Celebriamo quindi la Pasqua “restando a casa”, mettendo al centro la Parola di Dio, come ci ha scritto il Vescovo all’inizio della Quaresima: “Vi ricordo anche che la nostra fede si nutre alla ‘duplice mensa della parola di Dio e dell’Eucaristia’. Per questo vi invito a frequentare la ‘mensa della parola di Dio’, con la lettura e la preghiera personale e in famiglia del libro delle Scritture Sante”.

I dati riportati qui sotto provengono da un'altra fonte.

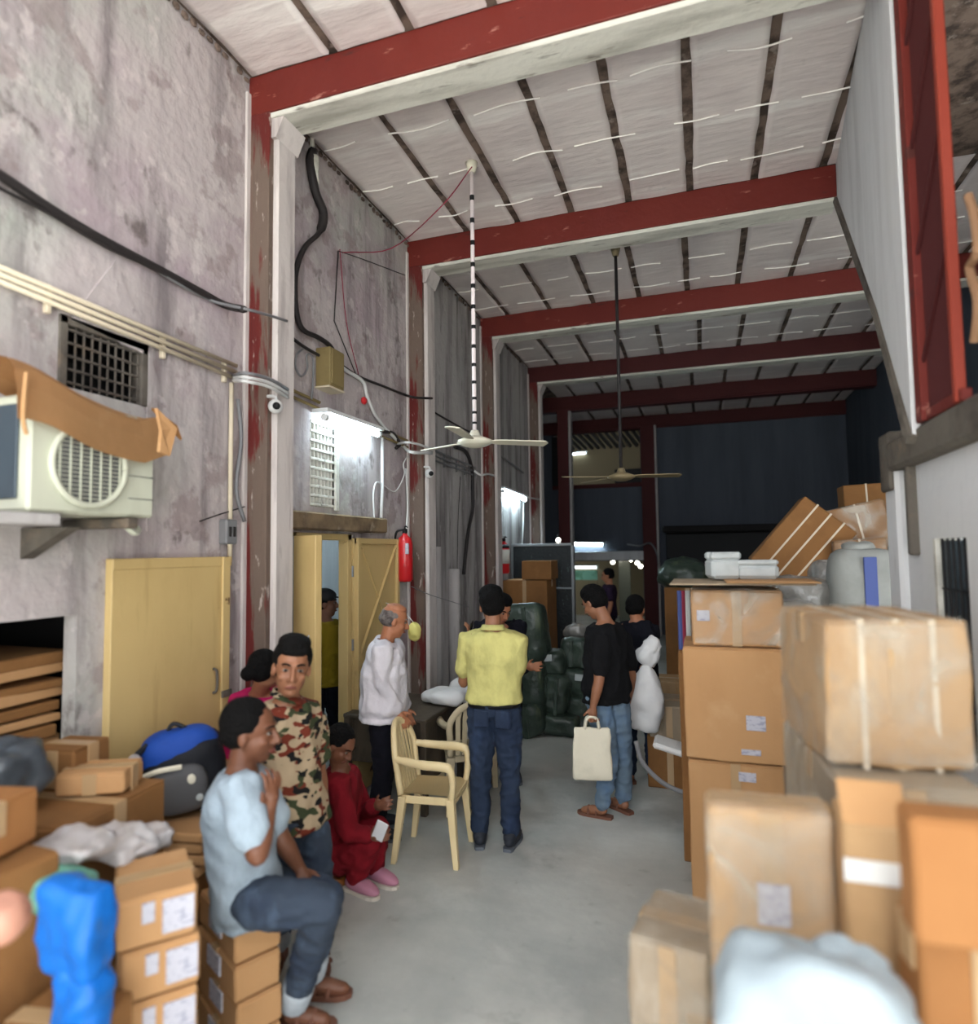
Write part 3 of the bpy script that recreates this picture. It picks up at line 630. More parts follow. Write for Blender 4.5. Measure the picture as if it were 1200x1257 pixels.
p = lw(497, 714, .09); extinguisher(p, 'plain red fire extinguisher hanging left of the second column', False)
p = lw(619, 704, .09); extinguisher(p, 'red fire extinguisher with white and black bands by the dark partition', True)

# yellow steel doors
d1 = empty('door_1', (LX, 2.35, 0), kind='structure')
obj('leaf', B((.0, 0, 0.02), (.045, .82, 1.985), .004), 'yellow_paint', d1)
obj('top_fold', B((.044, .0, 1.93), (.052, .82, 1.985), .003), 'yellow_paint', d1)
obj('side_stile', B((.044, .74, .02), (.06, .80, 1.985), .004), 'yellow_paint', d1)
obj('lock_case', B((.06, .73, 1.16), (.075, .81, 1.20), .004), 'concrete_dark', d1)
obj('handle', T([(.05, .68, 1.34), (.075, .68, 1.32), (.075, .68, 1.22), (.05, .68, 1.20)], .008, 6), 'concrete_dark', d1)
d2 = empty('door_2', (LX, 3.8, 0), kind='structure')
for yy in (0, .76): obj('jamb', B((-.07, yy, 0), (.02, yy+.06, 2.15), .004), 'yellow_paint', d2)
obj('head', B((-.07, 0, 2.10), (.02, .82, 2.15), .004), 'yellow_paint', d2)
mxr = Matrix.Rotation(R(-52), 4, 'Z')
d2l = tag(obj('leaf', B((0, -.02, .03), (.03, .33, 2.12), .004, Matrix.Rotation(R(-108), 4, 'Z')), 'yellow_paint', d2), 'inner folded yellow steel leaf')
obj('stile', B((-.01, .29, .03), (.045, .35, 2.12), .004, Matrix.Rotation(R(-108), 4, 'Z')), 'yellow_paint', d2l)
obj('stile', B((-.01, .06, .03), (.04, .10, 2.12), .004, Matrix.Rotation(R(-108), 4, 'Z')), 'steel', d2l)
obj('handle', T([(.24, -.09, 1.45), (.25, -.13, 1.43), (.25, -.13, 1.3), (.24, -.09, 1.28)], .007, 6), 'cable_white', d2l)
d2r = tag(obj('leaf', B((0, .84, .03), (.03, 1.62, 2.12), .004), 'yellow_paint', d2), 'yellow steel leaf with diagonal braces swung back on the wall')
obj('stile', B((.03, .84, .03), (.07, .89, 2.12), .004), 'yellow_paint', d2r)
obj('stile', B((.03, 1.57, .03), (.06, 1.62, 2.12), .004), 'yellow_paint', d2r)
obj('rail', B((.03, .84, 2.07), (.055, 1.62, 2.12), .004), 'yellow_paint', d2r)
obj('rail', B((.03, .84, 1.0), (.05, 1.62, 1.04), .004), 'yellow_paint', d2r)
bm = bmesh.new(); tube(bm, [(.045, .88, 1.10), (.045, 1.56, 2.04)], .016, 4, False); obj('brace', bm, 'yellow_paint', d2r)
bm = bmesh.new(); tube(bm, [(.04, 1.56, 1.10), (.04, .95, 2.04)], .008, 4, False); obj('brace', bm, 'yellow_paint', d2r)
for z in (.4, 1.2, 1.8): obj('hinge', T([(.02, .83, z), (.02, .83, z+.09)], .012, 8, False), 'steel', d2)
obj('side_room_post', B((-3.55, 5.2, 0), (-3.45, 5.3, 2.6), .01), 'plaster_dull', kind='structure')
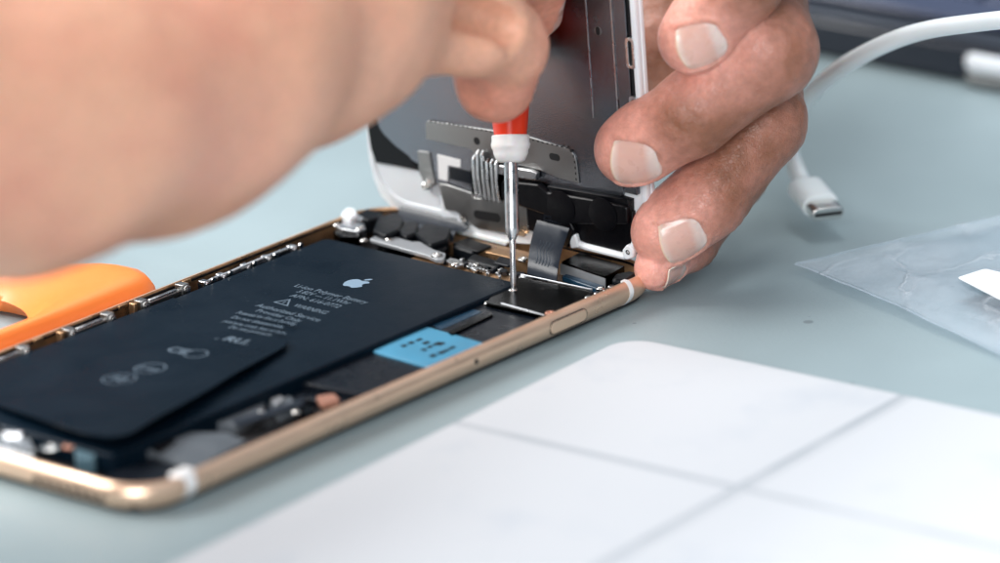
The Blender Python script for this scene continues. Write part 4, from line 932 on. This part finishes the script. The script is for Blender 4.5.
# -- forearm and hand holding the screwdriver, from the left
FI = Finger([(-0.19, -35.14, 52.38), (1.77, -42.13, 62.89), (-5.2, -54.07, 71.28), (-17.62, -61.06, 75.56)], [7.9, 8.6, 10.4, 12], outv(.9, .1) - 1.6 * np.array(CAMV), (9, 11))
FM = Finger([(9.58, -9.61, 59.15), (8.73, -14.63, 69.25), (3.62, -29.51, 78.29), (-9.85, -52.28, 82.78)], [4.6, 6.6, 9.5, 12], outv(.9, .2) - 1.0 * np.array(CAMV), (8, 10))
FT = Finger([(1.13, -6.86, 48.57), (-5.54, 1.57, 54.73), (-16.36, -17.63, 66.63), (-25.43, -52.32, 73.31)], [7.2, 8.4, 10, 13], outv(0, -.9), (10, 11))
HB = [FI, FM, FT]
ARM = [(-120.27, -164.59, 100.34), (-82.78, -137.51, 86.79), (-59.9, -112.2, 83.58), (-35.86, -75.26, 83.51), (-17.62, -53.93, 77.91)]; AR = [37, 32, 29.5, 24, 16]
def hand_b(P):
    d = None
    for f_ in HB:
        e_ = f_.sdf(P); d = e_ if d is None else smin(d, e_, 1.2)
    a = None
    for i in range(4):
        e_ = seg_d(P, ARM[i], ARM[i + 1], AR[i], AR[i + 1]); a = e_ if a is None else smin(a, e_, 12)
    k = seg_d(P, ARM[3], (-21.0, -51.06, 92.58), 24, 20); a = smin(a, k, 10)
    th = seg_d(P, (-50.24, -93.16, 77.44), (-26.85, -60.16, 72.0), 18, 11.5); a = smin(a, th, 8)
    d = smin(d, a, 3)
    g = seg_d(P, (-10.69, -66.42, 78.43), (2.4, -56.42, 70.55), 2.6, 3.4); d = -smin(-d, g, 4)
    g = seg_d(P, (-6.89, -50.06, 58.19), (-6.27, -43.64, 52.23), 2.6, 2.8); d = -smin(-d, g, 3)
    return d + 1.2 * bumps(P, .11, 2) + .25 * bumps(P, .23, 5) + .08 * bumps(P, .7, 3)
J = np.array([j for f_ in HB for j in f_.J] + [np.array(p) for p in ARM])
V, F_ = nets(hand_b, J.min(0) - 42, J.max(0) + 34, 1.1)
HLF = empty('hand'); tag(HLF, 'bare forearm and hand reaching in from the left, pinching the screwdriver', 'hand')
mesh_np('skin', V, F_, 'skin_lit', flush_and_light(V, [(f_.J[0], 1.1) for f_ in HB], [(f_.J[1], .5) for f_ in HB]), HLF)
for f_ in HB: f_.nail_mesh(hand_b, HLF)
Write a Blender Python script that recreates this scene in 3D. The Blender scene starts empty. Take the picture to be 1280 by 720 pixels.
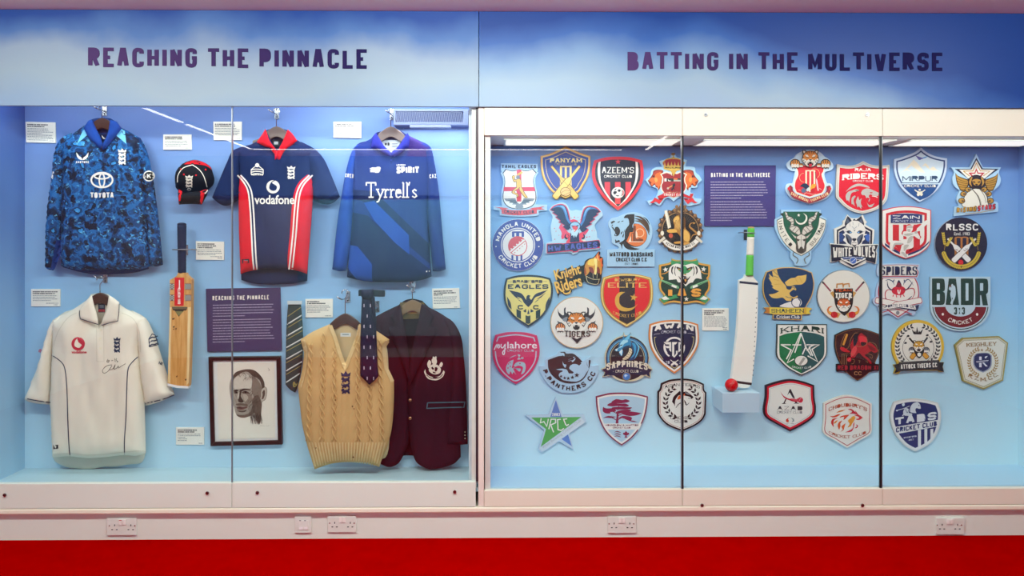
import bpy, bmesh, math, random
from mathutils import Vector, Matrix
from mathutils.bvhtree import BVHTree
import numpy as np
from mathutils import noise as mnoise
from mathutils.geometry import delaunay_2d_cdt
random.seed(7)
SC = bpy.context.scene
COL = SC.collection
# ---------------------------------------------------------------- camera
F = 1010.0            # focal length in pixels of the 1280 px wide frame
HZ = 307.0            # pixel row of the horizon
CAM = Vector((0.0, 0.0, 1.385))
YAW = math.radians(-0.8)
cd = bpy.data.cameras.new('camera'); cam = bpy.data.objects.new('camera', cd); COL.objects.link(cam)
cam.location = CAM; cam.rotation_euler = (math.pi/2, 0, YAW)
cd.sensor_width = 36.0; cd.lens = 36.0*F/1280.0; cd.shift_y = (HZ-360.0)/1280.0
cd.clip_start = 0.05; SC.camera = cam
SC.view_settings.view_transform = 'Standard'; SC.view_settings.look = 'None'
SC.view_settings.gamma = 1.0; SC.view_settings.use_curve_mapping = False
SC.view_settings.exposure = 0.12
# ---------------------------------------------------------------- world and lights
wd = bpy.data.worlds.new('world'); SC.world = wd; wd.use_nodes = True
wd.node_tree.nodes['Background'].inputs[0].default_value = (1.0, 0.97, 0.93, 1)
wd.node_tree.nodes['Background'].inputs[1].default_value = 0.25

def area(name, loc, rot, sx, sy, power, col=(1, 1, 1)):
    l = bpy.data.lights.new(name, 'AREA'); l.shape = 'RECTANGLE'; l.size = sx; l.size_y = sy
    l.energy = power; l.color = col
    o = bpy.data.objects.new(name, l); o.location = loc; o.rotation_euler = rot; COL.objects.link(o)
    return o

YG, YB, YH = 3.82, 4.20, 3.79      # glass, back panels, fascia front
# added lamps without fittings under the ceiling, turned towards the display wall
LC = (.90, 1.0, .95)
for k, (lx, lp) in enumerate(((-2.3, 23), (-.1, 37), (2.2, 23))):
    area('added_wall_light', (lx, 2.15, 2.42), (math.radians(43), 0, 0), 1.5, .14, lp, LC)
area('case_light_left', (-1.75, YG+0.09, 2.17), (math.radians(20), 0, 0), 1.9, 0.06, 5.5, (.92, 1, .97))
area('case_light_left', (-.55, YG+0.12, 2.17), (math.radians(28), 0, 0), .85, 0.06, 4.6, (.93, .99, 1))
area('grille_light', (-.345, 4.14, 1.985), (math.radians(6), 0, 0), .36, 0.05, .8, (.96, .99, 1))
area('case_light_right', (1.3, YG+0.17, 1.893), (math.radians(-8), 0, 0), 2.6, 0.22, 5.2, (.93, 1, .94))

# ---------------------------------------------------------------- helpers
def ray(px, py):
    a, b = (px-640.0)/F, (HZ-py)/F
    c, s = math.cos(YAW), math.sin(YAW)
    return Vector((a*c - s, a*s + c, b))

def W(px, py, Y):
    d = ray(px, py)
    return CAM + d*((Y-CAM.y)/d.y)

def Zat(py, Y, px=640):
    return W(px, py, Y).z

def lin(h):
    h = h.lstrip('#')
    if len(h) == 3: h = ''.join(c*2 for c in h)
    r = []
    for i in (0, 2, 4):
        c = int(h[i:i+2], 16)/255
        r.append(c/12.92 if c <= .04045 else ((c+.055)/1.055)**2.4)
    return (r[0], r[1], r[2], 1)

MATS = {}
def mat(hexc, rough=.5, metal=0.0, kind='print', var=0.06, scale=30, spec=.4):
    key = (hexc, rough, metal, kind)
    if key in MATS: return MATS[key]
    m = bpy.data.materials.new(kind+'_'+hexc); m.use_nodes = True
    nt = m.node_tree; b = nt.nodes['Principled BSDF']
    b.inputs['Roughness'].default_value = rough; b.inputs['Metallic'].default_value = metal
    b.inputs['Specular IOR Level'].default_value = spec
    c = lin(hexc)
    n = nt.nodes.new('ShaderNodeTexNoise'); n.inputs['Scale'].default_value = scale; n.inputs['Detail'].default_value = 3
    tc = nt.nodes.new('ShaderNodeTexCoord'); nt.links.new(tc.outputs['Object'], n.inputs['Vector'])
    mx = nt.nodes.new('ShaderNodeMix'); mx.data_type = 'RGBA'
    mx.inputs[6].default_value = tuple(min(1, x*(1-var)) for x in c[:3])+(1,)
    mx.inputs[7].default_value = tuple(min(1, x*(1+var)) for x in c[:3])+(1,)
    nt.links.new(n.outputs['Fac'], mx.inputs[0]); nt.links.new(mx.outputs[2], b.inputs['Base Color'])
    MATS[key] = m
    return m

def bumpify(m, scale, strength, dist=.01, tex='noise', vec=(1, 1, 1)):
    """adds a fine surface relief to a material"""
    nt = m.node_tree; b = nt.nodes['Principled BSDF']
    tc = nt.nodes.new('ShaderNodeTexCoord'); mp = nt.nodes.new('ShaderNodeMapping'); mp.inputs['Scale'].default_value = vec
    nt.links.new(tc.outputs['Object'], mp.inputs[0])
    t = nt.nodes.new('ShaderNodeTexNoise' if tex == 'noise' else 'ShaderNodeTexVoronoi'); t.inputs['Scale'].default_value = scale
    nt.links.new(mp.outputs[0], t.inputs['Vector'])
    bp = nt.nodes.new('ShaderNodeBump'); bp.inputs['Strength'].default_value = strength; bp.inputs['Distance'].default_value = dist
    nt.links.new(t.outputs[0], bp.inputs['Height']); nt.links.new(bp.outputs[0], b.inputs['Normal'])
    return m

def emis(name, col, strength):
    m = bpy.data.materials.new(name); m.use_nodes = True
    b = m.node_tree.nodes['Principled BSDF']
    b.inputs['Base Color'].default_value = col+(1,); b.inputs['Emission Color'].default_value = col+(1,)
    b.inputs['Emission Strength'].default_value = strength
    return m

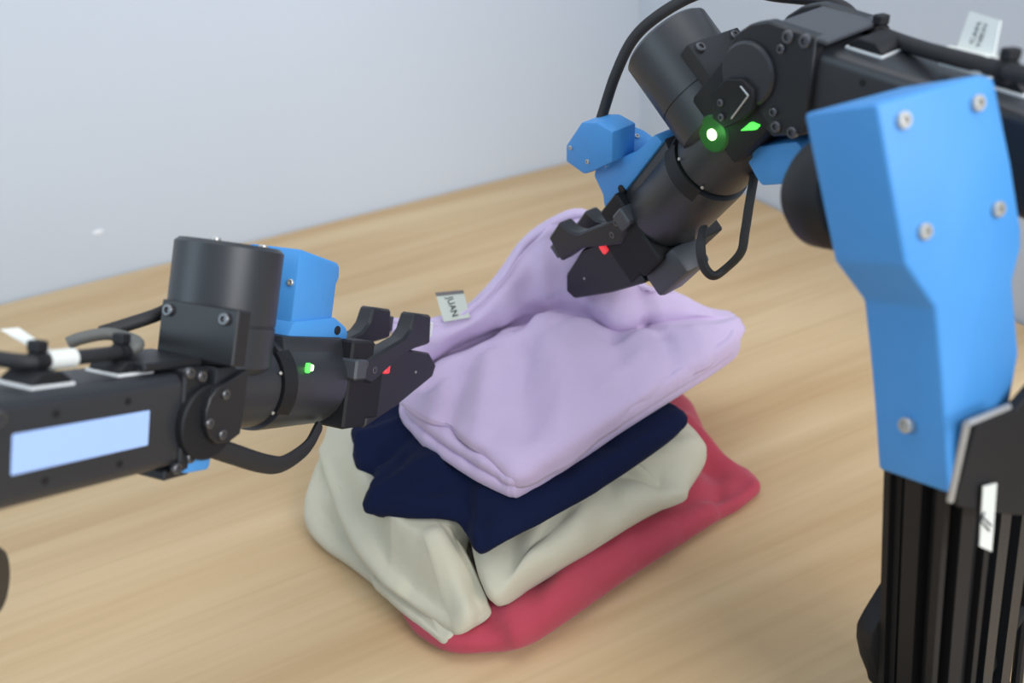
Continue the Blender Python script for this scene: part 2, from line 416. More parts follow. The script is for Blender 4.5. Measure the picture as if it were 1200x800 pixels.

Ogni famiglia si inventi uno spazio con dei segni che richiamino la fede: un cero, un crocifisso, una tovaglia particolare che viene messa sulla tavola nei momenti in cui prega… Tutto questo poi potrebbe rimanere come un’esperienza che si può sempre ripetere: possiamo celebrare la fede nelle case, nella vita quotidiana, in ogni giorno. E chi è solo? Se si rimane soli si celebra lo stesso, perché «il Padre vede nel segreto» (Mt 6,6) della tua stanza e ascolta le tue preghiere forse ancora di più perché segrete!

  • La Comunità cristiana, popolo di Dio

Questa “emergenza” è l’occasione perché «emerga» il popolo di Dio come soggetto vivo della fede. Non come soggetto passivo, che assiste ad un rito che altri celebrano per lui, ma che si scopre «popolo sacerdotale», in grado di celebrare. E le chiese? Rimangono aperte. Perché rappresentano il segno che la fede non è mai un fatto individualistico e neppure “familistico”. C’è una famiglia più grande, nella quale ciascuno è inserito, di cui sentirsi parte, fratelli e sorelle e tutti insieme figli e figlie. Per questo serve una parola che venga dalla Chiesa. Ascoltare la predicazione del Papa ci fa sentire parte di una Chiesa universale, ascoltare la parola del Vescovo ci inserisce nella Chiesa particolare di cui siamo parte; poter ascoltare anche una parola che viene dalla nostra parrocchia, richiama il legame più prossimo con una concreta comunità di credenti. Per questo è utile che i mezzi di comunicazione rendano possibile ascoltare la parola della Chiesa restando a casa.

  • Il Sacerdozio battesimale

Il Concilio Vaticano II nel documento Lumen gentium al n. 10 ci dice che i battezzati formano un “tempio spirituale” e sono chiamati a offrire ogni giorno le loro attività: questi sono i loro doni, i loro “sacrifici”. Lo dice San Paolo nella lettera ai Romani: offrite “i vostri corpi come sacrificio vivente, santo e gradito a Dio; è questo il vostro culto spirituale (Rom 12,1).

E’ la corresponsabilità di tutti i cristiani alla missione della Chiesa: un sacerdozio rivolto all’esterno, a servizio del mondo, e in questo senso realizzatore di un culto che si esercita non nel tempio, ma lungo le strade, nei luoghi di incontro, di lavoro, di gioia e di sofferenza.

  • La Carità

Come vivere la carità in questo tempo?

  • Accogliersi fino in fondo all’interno delle proprie famiglie;
  • stai accanto a chi è solo: prendiamoci cura di chi è vicino a noi per esempio informandoci su come sta facendogli una telefonata; portando
  • telefona in parrocchia se hai bisogno di qualcosa o se conosci situazioni che hanno di bisogno;  
  • prega per chi soffre e chi lavora per i malati;
  • sostieni il progetto della Caritas diocesana “Ridiamo vicinanza”;
  • usa in modo pacifico i social (vedi decalogo).